Sci-Fi Crimes had the band's highest sales debut (number six), adding to a résumé that includes a gold album (2004's This Type of Thinking [Could Do Us in]) and a platinum one (2002's Wonder What's Next).

USA Today praised the band's most-recent album as a change-up for Chevelle: "Sci-Fi Crimes scrapes some of the polish off the band's sound. What remains is both sturdy and versatile: the thrusting rhythms of radio hit 'Jars,' the steely acoustic strum of 'Highland's Apparition,' and the sudden bursts of acceleration in 'A New Momentum.'"

Sam Loeffler said roughening up the veneer was a choice, and the band recorded the album mostly live.

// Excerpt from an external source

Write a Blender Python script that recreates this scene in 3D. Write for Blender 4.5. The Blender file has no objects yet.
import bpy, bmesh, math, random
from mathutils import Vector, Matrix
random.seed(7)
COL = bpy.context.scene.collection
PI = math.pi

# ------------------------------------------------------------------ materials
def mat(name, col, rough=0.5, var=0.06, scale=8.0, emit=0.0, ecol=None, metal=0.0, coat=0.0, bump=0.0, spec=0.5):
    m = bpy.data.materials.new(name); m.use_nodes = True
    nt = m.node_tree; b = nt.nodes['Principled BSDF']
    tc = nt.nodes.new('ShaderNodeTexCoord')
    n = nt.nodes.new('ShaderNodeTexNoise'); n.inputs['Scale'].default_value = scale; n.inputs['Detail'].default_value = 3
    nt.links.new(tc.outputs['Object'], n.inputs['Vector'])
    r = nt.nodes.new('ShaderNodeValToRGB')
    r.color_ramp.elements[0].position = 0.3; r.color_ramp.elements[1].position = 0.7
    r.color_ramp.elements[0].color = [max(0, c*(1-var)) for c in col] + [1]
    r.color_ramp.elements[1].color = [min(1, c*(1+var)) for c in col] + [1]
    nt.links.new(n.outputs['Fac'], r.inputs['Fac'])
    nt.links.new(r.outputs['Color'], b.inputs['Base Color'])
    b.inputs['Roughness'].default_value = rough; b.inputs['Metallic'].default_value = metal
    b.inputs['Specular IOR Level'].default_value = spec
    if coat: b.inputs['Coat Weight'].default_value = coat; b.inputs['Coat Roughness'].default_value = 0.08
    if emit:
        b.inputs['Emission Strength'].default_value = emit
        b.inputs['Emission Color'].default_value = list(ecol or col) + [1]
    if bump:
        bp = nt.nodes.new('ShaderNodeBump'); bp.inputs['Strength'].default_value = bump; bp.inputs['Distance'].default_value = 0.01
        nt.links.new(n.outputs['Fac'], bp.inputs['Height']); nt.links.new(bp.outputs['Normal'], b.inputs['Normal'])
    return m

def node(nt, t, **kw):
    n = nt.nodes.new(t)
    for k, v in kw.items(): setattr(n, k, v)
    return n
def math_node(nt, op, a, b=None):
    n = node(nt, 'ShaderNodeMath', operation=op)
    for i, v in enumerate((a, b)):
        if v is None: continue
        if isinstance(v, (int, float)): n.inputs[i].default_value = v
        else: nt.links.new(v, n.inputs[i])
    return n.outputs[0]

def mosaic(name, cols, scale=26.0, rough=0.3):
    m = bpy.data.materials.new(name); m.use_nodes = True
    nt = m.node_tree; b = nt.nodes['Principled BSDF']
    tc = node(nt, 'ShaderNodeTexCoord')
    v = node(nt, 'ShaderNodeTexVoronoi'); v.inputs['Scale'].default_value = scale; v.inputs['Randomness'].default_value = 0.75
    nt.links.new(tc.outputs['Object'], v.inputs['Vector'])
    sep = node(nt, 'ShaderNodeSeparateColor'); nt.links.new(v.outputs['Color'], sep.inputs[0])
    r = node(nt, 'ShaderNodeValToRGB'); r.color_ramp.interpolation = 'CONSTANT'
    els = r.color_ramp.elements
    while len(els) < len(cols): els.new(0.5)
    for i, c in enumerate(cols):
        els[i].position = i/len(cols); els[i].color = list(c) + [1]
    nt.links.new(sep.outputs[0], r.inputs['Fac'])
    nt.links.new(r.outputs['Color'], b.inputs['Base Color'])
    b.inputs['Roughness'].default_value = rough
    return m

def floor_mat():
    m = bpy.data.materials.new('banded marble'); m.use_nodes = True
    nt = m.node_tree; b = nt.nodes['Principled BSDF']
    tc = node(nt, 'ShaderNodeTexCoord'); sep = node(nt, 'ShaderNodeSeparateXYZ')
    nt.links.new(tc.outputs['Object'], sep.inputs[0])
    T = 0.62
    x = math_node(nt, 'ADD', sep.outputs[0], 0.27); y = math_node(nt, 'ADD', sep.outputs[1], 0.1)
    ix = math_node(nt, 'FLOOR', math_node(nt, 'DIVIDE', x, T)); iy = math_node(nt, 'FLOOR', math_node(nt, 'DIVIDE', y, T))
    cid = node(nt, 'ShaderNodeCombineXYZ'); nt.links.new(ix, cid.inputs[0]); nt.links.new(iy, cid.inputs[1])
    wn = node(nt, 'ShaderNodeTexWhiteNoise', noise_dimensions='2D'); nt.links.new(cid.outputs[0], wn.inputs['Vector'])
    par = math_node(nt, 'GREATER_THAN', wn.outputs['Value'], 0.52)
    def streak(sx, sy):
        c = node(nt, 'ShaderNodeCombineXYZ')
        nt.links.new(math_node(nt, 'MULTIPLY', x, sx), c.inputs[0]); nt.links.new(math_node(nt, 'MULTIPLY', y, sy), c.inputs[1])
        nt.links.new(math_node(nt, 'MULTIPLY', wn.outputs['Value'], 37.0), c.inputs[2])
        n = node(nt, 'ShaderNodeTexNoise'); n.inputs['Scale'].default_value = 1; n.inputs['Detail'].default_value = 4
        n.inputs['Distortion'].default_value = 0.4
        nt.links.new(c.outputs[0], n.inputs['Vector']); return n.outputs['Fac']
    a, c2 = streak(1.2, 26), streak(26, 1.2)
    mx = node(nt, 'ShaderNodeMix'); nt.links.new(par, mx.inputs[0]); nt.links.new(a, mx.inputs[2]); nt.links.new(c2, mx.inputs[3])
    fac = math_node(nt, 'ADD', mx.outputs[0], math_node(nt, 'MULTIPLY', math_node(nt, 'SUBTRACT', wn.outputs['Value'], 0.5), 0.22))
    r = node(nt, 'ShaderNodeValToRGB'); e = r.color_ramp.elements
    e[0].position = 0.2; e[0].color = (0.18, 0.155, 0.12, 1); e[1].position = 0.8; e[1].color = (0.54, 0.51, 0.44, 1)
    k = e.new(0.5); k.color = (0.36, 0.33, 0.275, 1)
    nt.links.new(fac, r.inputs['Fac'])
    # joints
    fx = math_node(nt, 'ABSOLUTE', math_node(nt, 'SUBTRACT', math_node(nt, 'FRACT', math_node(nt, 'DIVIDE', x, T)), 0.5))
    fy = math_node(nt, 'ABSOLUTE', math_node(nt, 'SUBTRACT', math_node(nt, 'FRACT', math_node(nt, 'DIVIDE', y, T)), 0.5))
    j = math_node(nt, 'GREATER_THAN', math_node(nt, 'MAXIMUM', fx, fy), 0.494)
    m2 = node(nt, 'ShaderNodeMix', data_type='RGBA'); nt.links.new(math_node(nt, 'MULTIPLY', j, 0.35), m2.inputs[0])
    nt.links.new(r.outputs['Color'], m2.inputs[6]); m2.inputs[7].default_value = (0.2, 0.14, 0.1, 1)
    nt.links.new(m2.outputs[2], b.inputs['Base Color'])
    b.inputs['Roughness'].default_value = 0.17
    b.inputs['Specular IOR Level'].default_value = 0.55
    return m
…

"In order to keep up with the Joneses, you have to have these perfect vocals that are Auto-Tuned, and all these samples on the drums, and 35 guitars and all these things," he said. "It essentially makes all these records sound very similar. We wanted ours to sound different. And we wanted it to be what we were actually playing. ...

"I don't know if people can really tell. ... [But] if you play our record versus any other rock record out right now ... , in the actual production of it, you can hear the difference. Nobody complains about the Cult or AC/DC, complain and go, 'Oh, he's a little off-key there.' Because it's about the whole production; it's about the whole song together."

That approach to recording, though, is particularly difficult with the precise hard rock practiced by Chevelle. Sam said that while he recorded the drums for This Type of Thinking ... and 2007's Vena Sera in three to four days each, the process took 11 days for Sci-Fi Crimes.

The band has built a robust career despite regular and appropriate comparisons to Tool. Chevelle has an undeniable general resemblance -- a more direct version of the Tool sound, largely compressed into three- and four-minute songs -- and Pete Loeffler's vocal tone and delivery are strikingly similar to those of Maynard James Keenan.

Chevelle also survived an ugly falling-out with brother and bassist Joe Loeffler five years ago. Sam said that he and Pete now have a strained relationship with their sibling, but he added that keeping the band a family affair has more benefits than pitfalls.

"I don't think we understood the implications of it early on," he said. "It's only more recently that we've realized how much of a benefit it has been that Pete and I can read each other's mind a little bit."

But making it work requires effort. "You know that there are triggers, and you know how to make somebody angry pretty easily," Sam said of being in a band with family. "If you were to not be professional and take advantage of that, I think that your relationship would not last very long."

He also said that Chevelle has to keep band and brotherhood separate: "Today this person is going to be an artist, and I've got to not be that person's brother; I have to be their business partner ... ."

Still, that blood bond intrudes. Sam related that sometimes Bernardini is amazed when the Loefflers screw up in the exact same way: "I don't know what is with you guys, but you both counted three ... , and you did it perfectly, and it's supposed to be four. ... I feel like I'm in my own little world over here, trying to run a race."

Sounds kinda ... paranormal. But Sam won't renounce his skepticism about aliens visiting Earth.

"I find the physics behind all of it to not be encouraging, and I've been to Roswell," he said. "I don't believe any of it at all.

"But there's a lot of things in the world that I haven't seen, and I still believe that they exist."

Chevelle will perform on Saturday, June 19, in the District of Rock Island as part of the Rock the District event. Pop Evil, Janus, and Three Years Hollow will also perform, and Three Years Hollow will play inside RIBCO following the outdoor concert. The show starts at 8 p.m.

Tickets are $25 in advance and $28 the day of the show. Advance tickets are available at RIBCO, the Daiquiri Factory, Co-Op, and at TicketWeb.com.